Re: Phonetic question...
From: | Danny Wier <dawier@...> |
Date: | Saturday, March 23, 2002, 16:09 |
From: "Christophe Grandsire" <christophe.grandsire@...>
| En réponse à Paul Edson <conlang@...>:
| > And is there a practical difference between say, IPA
| > [left-tail n]/SAMPA [J] and SAMPA [n'] or for that matter
| > [nj]? Take as an example the Spanish word for "year": [aJo]
| > vs. [an'o] vs. [anjo].
| >
|
| Yep, though the difference is very thin. [J] is a palatal nasal. That's to say
| it's completely articulated in the palate. [n_j] is simply palatalised, which
| means that the middle of the tongue raises towards the palate, but the basic
| articulation is still alveolar (or dental, depending on your n's :)) ). As for
| [nj], it's a cluster, composed of two different sounds (with a blurred limit
| due to the inertia of the vocal apparatus), whose main difference between the
| two other sounds is the length of pronunciation.

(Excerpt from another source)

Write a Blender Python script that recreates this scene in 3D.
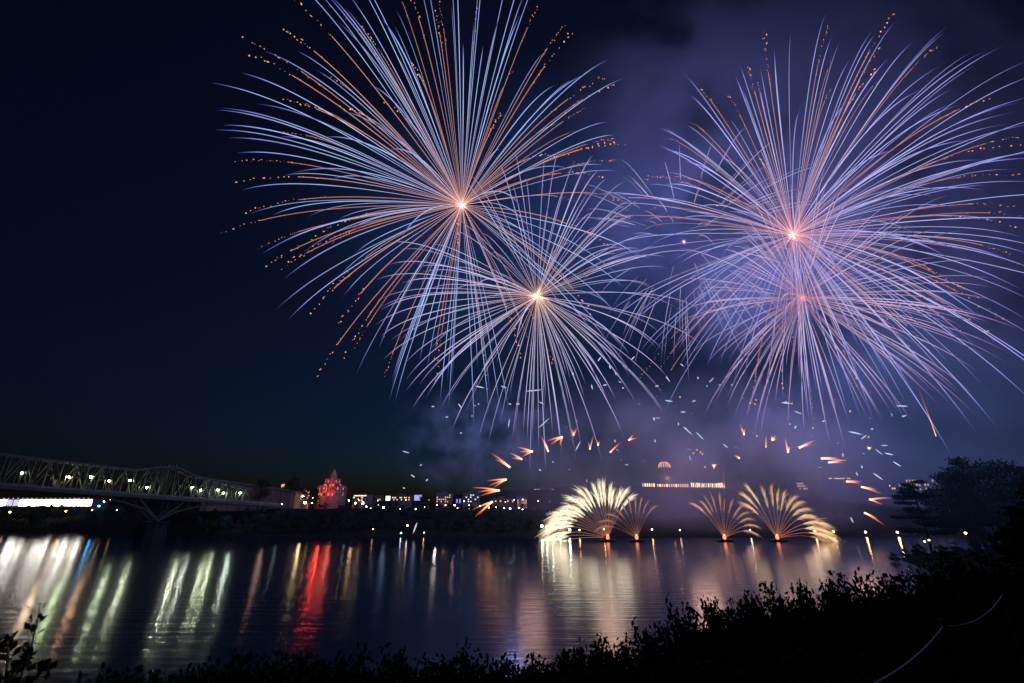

Another way of putting it: the palatized nasal [n'] sounds like "ny", while the
palatAL nasal [J] sounds more like "ngy".
Castillian Spanish Ñ (N-tilde) is the latter; Latin American Ñ is the former.
| I agree that the difference is extremely thin, and I actually know of no
| language that has phonemic distinction between palatalised alveolar consonants
| and actual palatals (a distinction between [n_j] and [J] for instance).
Me neither. Though it could happen. Modern Greek has two "y" consonants: /j/
(iota + vowel) and /G'/ (gamma before front vowels and former -iota diphthongs),
but even these might have already merged.
| > I've a whole range of consonants with a palatal release in
| > my as-yet unnamed first language, and I'm having trouble
| > deciding how to notate them.
I like the apostrophe (') myself -- if you have ejective or retroflex
consonants, the reversed apostrophe (`) is used.